If you’ve finished Create with Code (or have all the skills from that course) and you’re still finding yourself stuck, then the likely culprit is your projects. It’s not you. It’s not the way you think. It’s your projects. They’re too big and too complex. Getting started with a project is “easier than you think” but finishing those projects is so much harder.

Everyone has a graveyard of incomplete projects. Ideas that lived for a few hours or maybe a few months. And that’s fine. Perfectly normal. Frankly, it’s part of the journey. But I see tutorial hell as the result of biting off too much. Trying to build your dream game too early. Or not having the skills or the team to build that dream game.

But! This doesn’t mean you are giving up on that dream project.

So here’s my advice. Pick ONE mechanic. Running, jumping, shooting, or maybe just clicking. Or be more creative. It doesn’t really matter. Make a game around that singular mechanic and give yourself one month to finish the game. That’s it. No spending money. No 3rd party assets. Use free art if you want, but nothing else that isn’t built into the game engine and of your own creation. And no HDRP or stupid shit like that. Basic. Game.

At the end of the month if your game isn’t done. You designed too big of a game. Regardless you’ve learned something. So you’re done. Close the project. Basta cosi.

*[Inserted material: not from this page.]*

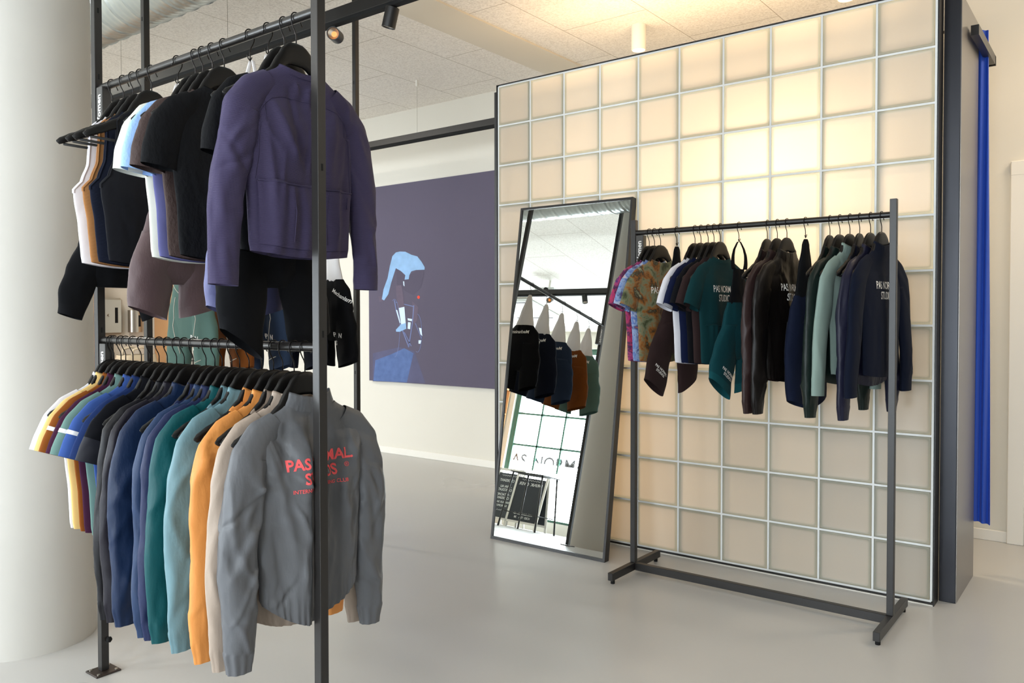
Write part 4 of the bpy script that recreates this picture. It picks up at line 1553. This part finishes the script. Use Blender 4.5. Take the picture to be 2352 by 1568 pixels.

Pick a new mechanic. If your scope was wrong last month then adjust. But still no spending money. Zero. If you finished your last project, this time you are going to add more polish. More particles, more SFX, and more overall juice. You still have a month. No more. No less.

This process takes discipline. This is the actual hard part. If you find yourself wanting to add more mechanics and features. Tell yourself to fuck off and get back to work. If you find yourself getting bored, try designing even smaller games and give yourself two weeks or maybe just one week, but you must finish those smaller projects.

The goal is not to make good games. Or fun games. The goal is to learn to finish a game.

Design. Build. Reflect. Repeat. With each new project pick a new mechanic to explore and add to your knowledge base.

As a rough rule of thumb, you should know how to do at least 80% of each new project WITHOUT help or tutorials. That’s not to say you can’t look up documentation or get a quick refresher, but the goal of quick short projects is to learn and build your knowledge not add to your YouTube view history. If there’s too much that you don’t know how to do, then redesign a smaller project.

Finish 3, 4, or maybe 5 small month-long projects and you’ll be surprised at what you now know how to do. This will be easier for some and some will learn faster than others. But everyone will learn. Everyone will get better.

You’re Out

Easier said than done? Absolutely. But it is this simple and that hard. There is no magic trick. No magic tutorial series. No magic book. Build the foundation of your knowledge and build lots of small and simple projects to build your skills.

If you do? You’ll have found your way out of tutorial hell.

You’ve made it further than most! But you’ve still only started.

Moving forward you start designing slightly bigger games. Games that might combine more than one mechanic. Maybe this is the time to buy books, or maybe pay for a course or two. Or maybe this is the time to start learning to make fun games rather than bigger games. But stick to the rule of thumb - know how to build 80% of your next project before you start.